Welches Buch haben Sie als letztes gelesen?
Den Roman "Antoíne oder die Idiotie" von Martin Page (Wagenbach Verlag), der zu den zwei besten im Bücherherbst 2002 zählt. Thema: Wie man ein Idiot wird. Unbedingt lesen, Leute!
Sie werden als Tier geboren. Als welches?
Humbug-Frage. Antwort, wenn's denn sein muss: Als Schmusekater!
Sie tauschen einen Tag mit einer Person des anderen Geschlechts - wer wäre das?
Tausche nicht!
Was finden Sie an Karlsruhe reizvoll?
Badische Lebensart, vielfältiges Kulturangebot.
Was würden Sie an Karlsruhe ändern, wenn Sie Oberbürgermeister wären?

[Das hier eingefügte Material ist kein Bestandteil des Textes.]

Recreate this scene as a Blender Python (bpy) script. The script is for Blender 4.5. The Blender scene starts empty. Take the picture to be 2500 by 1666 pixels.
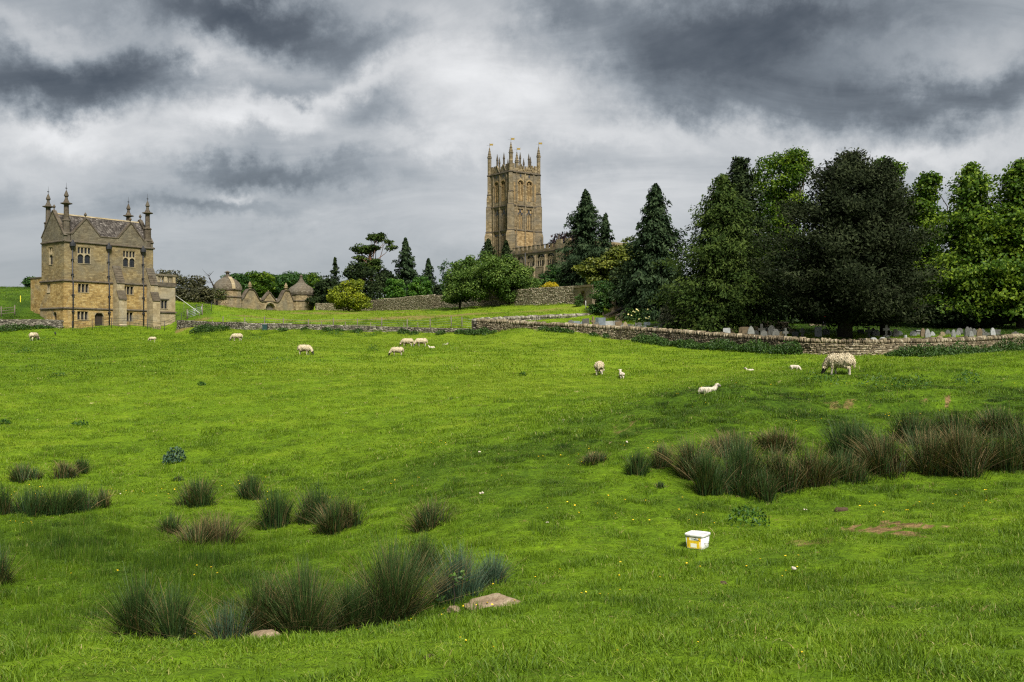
import bpy, bmesh, math, random
import numpy as np
from mathutils import Vector, Matrix, Euler

# ---------------------------------------------------------------- camera, sky, sun, exposure
scene = bpy.context.scene
COL = scene.collection
F, CX, YH = 2430.0, 1250.0, 848.0          # focal length, optical axis and horizon of the photograph, in its pixels

cam_d = bpy.data.cameras.new('camera')
cam_d.lens = 36.0 * F / 2500.0
cam_d.sensor_width = 36.0
cam_d.shift_y = (YH - 833.0) / 2500.0
cam_d.clip_start, cam_d.clip_end = 0.1, 9000.0
cam = bpy.data.objects.new('camera', cam_d)
cam.rotation_euler = (math.pi / 2, 0, 0)
COL.objects.link(cam)
scene.camera = cam

SUN_AZ, SUN_EL = math.radians(158), math.radians(48)     # azimuth from +Y clockwise, elevation
SUN_DIR = Vector((math.sin(SUN_AZ) * math.cos(SUN_EL), math.cos(SUN_AZ) * math.cos(SUN_EL), math.sin(SUN_EL)))
sun_d = bpy.data.lights.new('sun', 'SUN')
sun_d.energy = 4.3
sun_d.angle = math.radians(16)
sun_d.color = (1.0, 0.95, 0.86)
sun = bpy.data.objects.new('sun', sun_d)
sun.rotation_euler = SUN_DIR.to_track_quat('Z', 'Y').to_euler()
sun.location = SUN_DIR * 300
COL.objects.link(sun)

vs = scene.view_settings
vs.view_transform = 'Standard'
vs.look = 'None'
vs.exposure = 0.9
vs.gamma = 1.0
vs.use_curve_mapping = False
scene.cycles.max_bounces = 4
scene.cycles.diffuse_bounces = 2
scene.cycles.transparent_max_bounces = 6
scene.cycles.use_denoising = False
scene.cycles.filter_width = 1.25
scene.cycles.use_adaptive_sampling = True
scene.cycles.adaptive_threshold = 0.015


def build_world():
    w = bpy.data.worlds.new('World')
    scene.world = w
    w.use_nodes = True
    nt = w.node_tree
    nt.nodes.clear()
    N, L = nt.nodes.new, nt.links.new

    def math_n(op, a, b=None, clamp=False):
        n = N('ShaderNodeMath'); n.operation = op; n.use_clamp = clamp
        for k, v in enumerate((a, b)):
            if v is None: continue
            if isinstance(v, (int, float)): n.inputs[k].default_value = v
            else: L(v, n.inputs[k])
        return n.outputs[0]

    def vec_n(op, a, b=None, scale=None):
        n = N('ShaderNodeVectorMath'); n.operation = op
        for k, v in enumerate((a, b)):
            if v is None: continue
            if isinstance(v, (tuple, list)): n.inputs[k].default_value = v
            else: L(v, n.inputs[k])
        if scale is not None: n.inputs['Scale'].default_value = scale
        return n

    tc = N('ShaderNodeTexCoord')
    dirv = tc.outputs['Generated']
    sep = N('ShaderNodeSeparateXYZ'); L(dirv, sep.inputs[0])
    # cloud deck seen in perspective: project the view direction on a plane overhead
    zz = math_n('ADD', math_n('ABSOLUTE', sep.outputs[2]), 0.30)
    inv = math_n('DIVIDE', 1.0, zz)
    comb = N('ShaderNodeCombineXYZ')
    L(math_n('MULTIPLY', sep.outputs[0], inv), comb.inputs[0])
    L(math_n('MULTIPLY', sep.outputs[1], inv), comb.inputs[1])
    comb.inputs[2].default_value = 3.7

    def noise(vec, scale, detail, rough, lac=2.0, dist=0.0, loc=(0, 0, 0), sc=(1, 1, 1)):
        m = N('ShaderNodeMapping'); m.inputs['Location'].default_value = loc; m.inputs['Scale'].default_value = sc
        L(vec, m.inputs['Vector'])
        n = N('ShaderNodeTexNoise'); n.inputs['Scale'].default_value = scale
        n.inputs['Detail'].default_value = detail; n.inputs['Roughness'].default_value = rough
        n.inputs['Lacunarity'].default_value = lac; n.inputs['Distortion'].default_value = dist
        L(m.outputs[0], n.inputs['Vector'])
        return n

    deck = comb.outputs[0]
    n_big = noise(deck, 1.0, 7, 0.52, dist=0.35, loc=(2.3, 0.4, 0), sc=(0.85, 1.1, 1))
    n_fine = noise(deck, 3.4, 10, 0.62, dist=0.6, loc=(7.1, 3.3, 0), sc=(0.8, 1.25, 1))
    warp = noise(dirv, 4.2, 8, 0.62, loc=(1.3, 5.1, 2.2))
    warp2 = noise(dirv, 14.0, 8, 0.64, loc=(4.3, 1.1, 8.2))
    wv = vec_n('SUBTRACT', warp.outputs['Color'], (0.5, 0.5, 0.5))
    wv2 = vec_n('SUBTRACT', warp2.outputs['Color'], (0.5, 0.5, 0.5))
    d1 = vec_n('ADD', dirv, vec_n('SCALE', wv.outputs[0], scale=0.13).outputs[0])
    d2 = vec_n('ADD', d1.outputs[0], vec_n('SCALE', wv2.outputs[0], scale=0.085).outputs[0])
    total = math_n('ADD', math_n('MULTIPLY', math_n('SUBTRACT', n_big.outputs[0], 0.5), 0.55), 0.575)
    up = math_n('MULTIPLY', math_n('SUBTRACT', math_n('ABSOLUTE', sep.outputs[2]), 0.03), 5.5, True)      # detail dies out in the murk near the horizon
    total = math_n('ADD', total, math_n('MULTIPLY', math_n('SUBTRACT', n_fine.outputs[0], 0.5), math_n('ADD', math_n('MULTIPLY', up, 0.50), 0.10)))
    # individual cloud banks of this sky
    banks = [(90, 190, 250, 62, -.46), (330, 165, 150, 55, -.26), (600, 0, 260, 52, -.50), (900, 95, 120, 50, -.30), (690, 175, 110, 30, -.22), (890, 285, 95, 48, -.28), (580, 410, 130, 36, -.34), (500, 512, 150, 24, -.24),
             (800, 420, 160, 40, -.20), (1320, 25, 90, 45, -.26), (1700, 140, 300, 95, -.42), (2150, 235, 340, 52, -.34), (1950, 30, 220, 50, -.26), (1560, 30, 130, 60, -.18), (2480, 220, 160, 50, -.16), (300, 330, 80, 25, -.14), (620, 330, 110, 26, -.14), (1440, 370, 160, 40, -.12), (60, 560, 170, 50, -.06),
             (450, 110, 90, 42, .30), (560, 250, 170, 42, .34), (180, 315, 240, 50, .34), (720, 205, 110, 24, .26), (1130, 130, 120, 70, .24), (1150, 250, 200, 70, .26), (1050, 350, 170, 40, .20), (1400, 230, 120, 70, .20), (60, 45, 150, 34, .16), (585, 488, 50, 15, .26),
             (2250, 365, 280, 34, .24), (1640, 320, 220, 40, .22), (60, 430, 150, 40, .14), (860, 190, 100, 30, .18), (1520, 500, 420, 110, .13), (700, 590, 800, 60, .08), (1900, 420, 500, 80, .08), (2350, 110, 120, 60, .10), (960, 20, 120, 40, .16)]
    for px, py, wx, wy, amp in banks:
        c = Vector(((px - CX) / F, 1.0, (YH - py) / F))
        ln = c.length
        c.normalize()
        df = vec_n('SUBTRACT', d2.outputs[0], tuple(c))
        sx, sz = wx / F / ln, wy / F / ln
        ml = vec_n('MULTIPLY', df.outputs[0], (1 / sx, 0.8 / sx, 1 / sz))
        q = vec_n('DOT_PRODUCT', ml.outputs[0], ml.outputs[0])
        g = math_n('POWER', 2.71828, math_n('MULTIPLY', q.outputs['Value'], -0.72))
        total = math_n('ADD', total, math_n('MULTIPLY', g, amp * (.96 if amp < 0 else 1.0)))
    ramp = N('ShaderNodeValToRGB')
    el = ramp.color_ramp.elements
    el[0].position, el[0].color = 0.0, (0.026, 0.031, 0.038, 1)
    el[1].position, el[1].color = 1.0, (0.41, 0.412, 0.414, 1)
    for p, c in ((.18, (.050, .057, .066, 1)), (.36, (.096, .108, .121, 1)), (.52, (.164, .178, .192, 1)), (.70, (.250, .259, .268, 1)), (.85, (.330, .334, .338, 1))):
        e = el.new(p); e.color = c
    L(total, ramp.inputs[0])
    sky = N('ShaderNodeTexSky')
    sky.sky_type = 'NISHITA'
    sky.sun_disc = False
    sky.sun_elevation = SUN_EL
    sky.sun_rotation = SUN_AZ
    sky.altitude = 150
    bg_sky = N('ShaderNodeBackground'); bg_sky.inputs['Strength'].default_value = 0.06
    L(sky.outputs[0], bg_sky.inputs[0])
    bg_cl = N('ShaderNodeBackground'); bg_cl.inputs['Strength'].default_value = 1.14
    L(ramp.outputs[0], bg_cl.inputs[0])
    mix = N('ShaderNodeMixShader'); mix.inputs[0].default_value = 0.93      # nearly closed cloud cover
    L(bg_sky.outputs[0], mix.inputs[1]); L(bg_cl.outputs[0], mix.inputs[2])
    out = N('ShaderNodeOutputWorld')
    L(mix.outputs[0], out.inputs[0])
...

Ich strebe dieses schwere Amt nicht an, bitte die Bürger Karlsruhes um Verständnis.
Welches sind die markantesten Karlsruher / deutschen Köpfe?
Karlsruhes Boy Group der Literatur, berühmt als "Die Drei von der Denkstelle": Harald Hurst, Gunzi Heil und Kuno Bärenbold.
Sie leben in einem anderen Land. Welcher Grund könnte Sie dazu bewegen beziehungsweise davon abhalten, nach Deutschland einzuwandern?
Auftritte mit den Freunden und Kollegen im JUBEZ und in der Badisch Bühn, wenn es wieder heißt: "Musik & Literatur - live & pur". Anderenfalls: Das Sommerfinanzloch, da bleib ich dann lieber bei den türkischen Freunden in Sivas.
Es geht um das Glück der Republik. Welche Person, Gruppierung oder Idee sollte mehr Einfluss gewinnen?
Geistes- und Herzensbildung!
Wie und wo möchten Sie sterben?
Diese deprimierende Frage darf man einem Hypochonder nicht stellen! Merkt's euch: "Noch kriegt ihr mich nicht dran, es gibt noch viel zu viel zu tun..." (Konstantin Wecker).
Kommen Sie in den Himmel oder in die Hölle?
Natürlich in den siebten Bücherhimmel!